Situation
- Problem: A billion people lack safe transportation access to essential services like health care, education, or employment due to impassable rivers.
- Solution: Cost-effective, scalable and sustainable bridges that connect rural, isolated communities.
- Impact: Over 600 bridges provide safe access for nearly 3 million people in rural communities, improving income, education, and health.
- Annual operating budget: $15.3 million.
Funding model at scale
Bridges to Prosperity has built more than 600 trail bridges, serving almost 3 million community members throughout the world ‘to create a world where poverty caused by rural isolation no longer exists’. Their model involves entering new countries, building ecosystems, partnering with governments, and forming private-public partnerships. This sustains bridge building costs without Bridges to Prosperity needing to perpetually raise funds.
Here’s what their process looks like:
- Initial Assessment: B2P enters a country to deeply understand the context, including the scope and distribution of rural access needs, private sector and public sector standards, and key actors.

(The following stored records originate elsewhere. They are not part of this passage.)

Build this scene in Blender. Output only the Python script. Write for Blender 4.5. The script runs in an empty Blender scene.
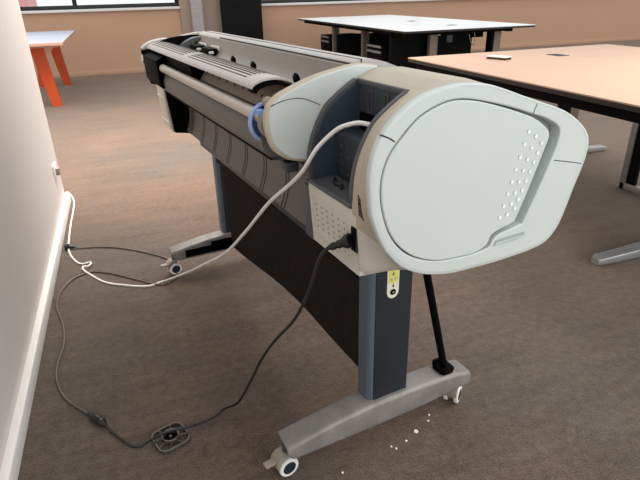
import bpy, bmesh, math, random
from mathutils import Vector, Matrix
random.seed(7)
SC = bpy.context.scene
COL = SC.collection
PI = math.pi

# ------------------------------------------------------------------ materials
def lin(c):
    r = []
    for v in c:
        v /= 255.0
        r.append(v / 12.92 if v <= .04045 else ((v + .055) / 1.055) ** 2.4)
    return r

def mat(name, rgb, rough=.5, metal=0., var=.05, scale=14., bump=0., bscale=200., spec=.5, coat=0.):
    m = bpy.data.materials.new(name); m.use_nodes = True
    nt = m.node_tree; b = nt.nodes['Principled BSDF']
    b.inputs['Roughness'].default_value = rough
    b.inputs['Metallic'].default_value = metal
    b.inputs['Specular IOR Level'].default_value = spec
    b.inputs['Coat Weight'].default_value = coat
    tc = nt.nodes.new('ShaderNodeTexCoord')
    n = nt.nodes.new('ShaderNodeTexNoise'); n.inputs['Scale'].default_value = scale; n.inputs['Detail'].default_value = 4
    nt.links.new(tc.outputs['Object'], n.inputs['Vector'])
    r = nt.nodes.new('ShaderNodeValToRGB')
    c = lin(rgb)
    r.color_ramp.elements[0].position = .3; r.color_ramp.elements[1].position = .7
    r.color_ramp.elements[0].color = [x * (1 - var) for x in c] + [1]
    r.color_ramp.elements[1].color = [min(1, x * (1 + var)) for x in c] + [1]
    nt.links.new(n.outputs['Fac'], r.inputs['Fac'])
    nt.links.new(r.outputs['Color'], b.inputs['Base Color'])
    if bump:
        n2 = nt.nodes.new('ShaderNodeTexNoise'); n2.inputs['Scale'].default_value = bscale
        nt.links.new(tc.outputs['Object'], n2.inputs['Vector'])
        bp = nt.nodes.new('ShaderNodeBump'); bp.inputs['Strength'].default_value = bump; bp.inputs['Distance'].default_value = .002
        nt.links.new(n2.outputs['Fac'], bp.inputs['Height']); nt.links.new(bp.outputs['Normal'], b.inputs['Normal'])
    return m

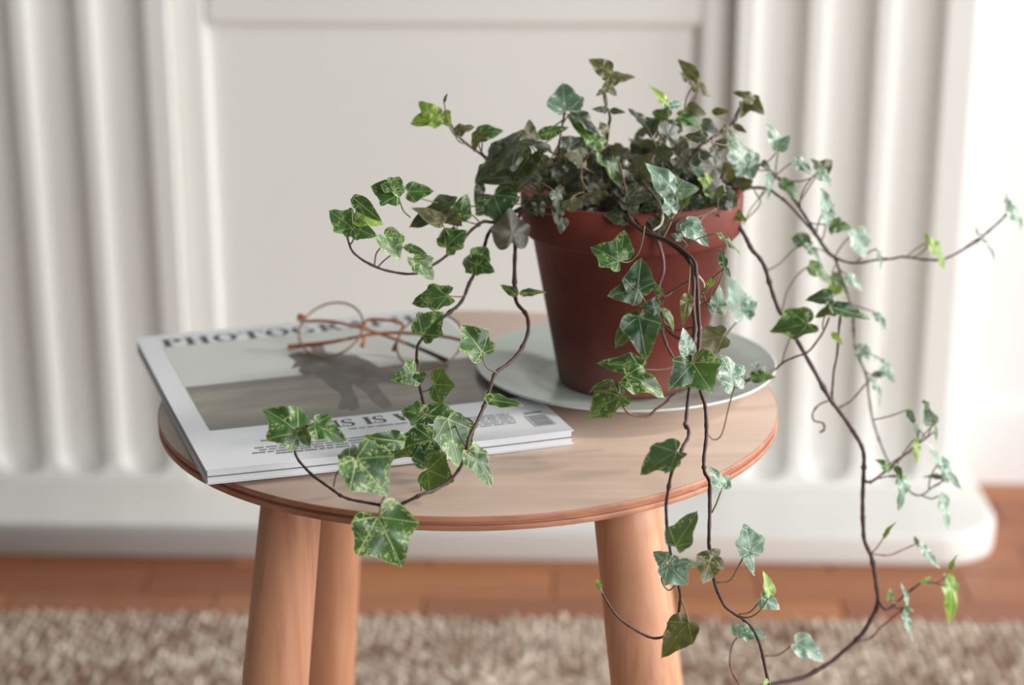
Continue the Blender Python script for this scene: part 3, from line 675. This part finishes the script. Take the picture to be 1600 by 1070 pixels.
# camera axes in the stool frame
CR = np.array([1., 0, 0]); CU = np.array([0, math.sin(TH), math.cos(TH)]); CF = np.array([0, math.cos(TH), -math.sin(TH)])
hub = aty(985, 300, .03)
def add_leaf(bx, by, tx, ty, wpx, mat, kind=None, yc=None, under=False, flip=0, stalk=None, seed=0, curl=None, fold=None, noatt=False):
    rs = random.Random(seed*977+11)
    tx += (tx-bx)*.06; ty += (ty-by)*.06; wpx *= 1.1
    b2 = np.array([bx, by]); dpx = np.linalg.norm(SPX-b2, axis=1)
    di = int(np.argmin(dpx)); near = SP[di]; vi = samples[di][1]
    if yc is None: yc = near[1] - rs.uniform(.002, .014) - .00012*dpx[di]
    B = aty(bx, by, yc); dep = (B-CAM)@CF; sc = dep/F
    lpx = math.hypot(tx-bx, ty-by)
    if kind is None:
        rt = wpx/lpx
        kind = 2 if (rt < .42 and lpx < 60) else (1 if (lpx < 30 or rs.random() < .3) else (3 if rs.random() < .3 else 0))
    asp = ASP[kind]; Lp = lpx; rho = 0; pit = 0
    if wpx <= asp*lpx:
        rho = math.acos(max(.30, wpx/(asp*lpx)))*.8
        Wl = (wpx/lpx)/math.cos(rho)/asp
    else:
        q = wpx/asp; pit = math.acos(max(.3, lpx/q))*.85; Lp = lpx/math.cos(pit); Wl = wpx/asp/Lp
    d2 = np.array([tx-bx, -(ty-by)])/max(lpx, 1e-6)
    D = CR*d2[0]+CU*d2[1]
    extra = rs.uniform(-.15, .2)
    sgn = -1 if d2[1] < .3 else 1           # hanging tips lean toward the lens, rising tips lean back
    D = D*math.cos(pit)+CF*math.sin(pit)*sgn; D /= np.linalg.norm(D)
    N0 = -CF - D*((-CF)@D); N0 /= np.linalg.norm(N0); X0 = np.cross(D, N0)
    cand = []
    for s in (1, -1):
        a = rho*s; N = N0*math.cos(a)+X0*math.sin(a); cand.append((N[2]+.25*N[0], s, N))
    cand.sort(key=lambda t: -t[0]); N = cand[1][2] if flip else cand[0][2]
    if under: N = -N
    X = np.cross(D, N)
    L = Lp*sc; W = L*Wl
    Mx = Matrix(((X[0], D[0], N[0]), (X[1], D[1], N[1]), (X[2], D[2], N[2]))); Mi = np.array(Mx.transposed())
    st3 = None
    if not noatt:
        if stalk:
            ps = [aty(px, py, yc+.3*(near[1]-yc)) for px, py in stalk]; ps = ps+[B]
            ps = catmull(ps, 4)
        else:
            if dpx[di] > 95: A = np.array(hub)+np.array([rs.uniform(-.03, .03), rs.uniform(-.02, .02), 0]); vi = 24
            else:
                # attach a little way along the stem rather than at its closest point
                k2 = min(max(di+rs.choice([-6, -4, 4, 6]), 0), len(SP)-1)
                A = SP[k2] if samples[k2][1] == samples[di][1] else near
            mid = (A+B)/2 - D*np.linalg.norm(A-B)*.22 + np.array([0, 0, -.12*np.linalg.norm(A-B)])
            ps = [(1-t)**2*A+2*t*(1-t)*mid+t*t*B for t in np.linspace(0, 1, 9)]
        st3 = [Mi@(p-B) for p in ps]
    me = leaf_mesh(kind, L, W, rs.uniform(.0, .35) if fold is None else fold, rs.uniform(-.05, .38) if curl is None else curl, rs.uniform(.5, 1.6), rs.uniform(0, 6), st3,
                   M['stalk'] if mat not in ('lime',) else M['vine_green'], rs.uniform(-.1, .35), rs)
    me.materials[0] = M[mat]
    o = bpy.data.objects.new('leaf', me); COL.objects.link(o); o.parent = vobjs[vi]
    lb = B-PO; m4 = Mx.to_4x4(); m4.translation = Vector(lb); o.matrix_local = m4
    return o

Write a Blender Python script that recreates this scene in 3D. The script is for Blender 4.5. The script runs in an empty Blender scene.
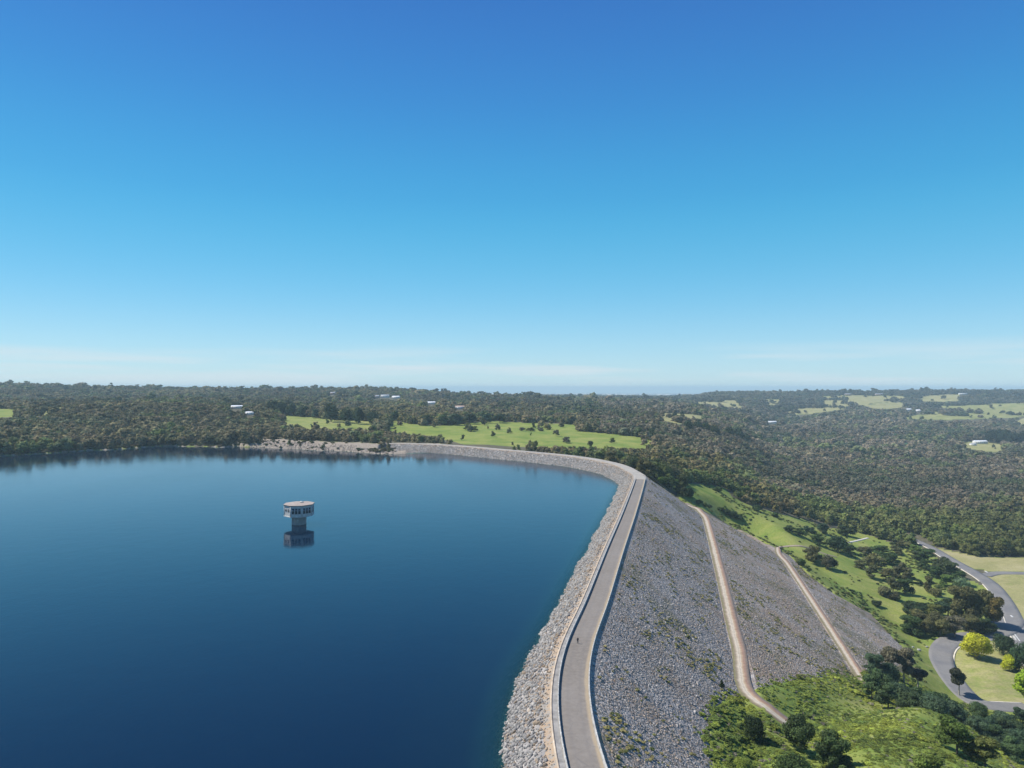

- Bridge Construction: The organisation works closely with the government to build capacity and create an enabling environment for a government-led rural access programme. This is achieved through multidimensional collaboration on training bridges, funded through philanthropy.
- Advocacy and Advisory:
- While building bridges, B2P advocates for the importance of bridges and government funding for their construction.
- They provide technical advisory services to help governments effectively plan, prioritise, budget, and implement rural infrastructure projects. Additionally, they address key gaps in education and private sector capacity, building local capacity and ownership.
- Exit Strategy: After 5-10 years, B2P exits the country, leaving the government fully responsible for expanding and maintaining the rural infrastructure network, with an allocated budget for bridges. B2P will then move into another country, following the same process.
Bridges to Prosperity has scaled in Rwanda, Uganda, Ethiopia, and Zambia, with government and private sector partners funding the bridges. In these countries, government contributions cover up to 80% of bridge-building costs.
To fill the remaining funding gap and support their role, B2P relies on philanthropy, corporate, and government funding.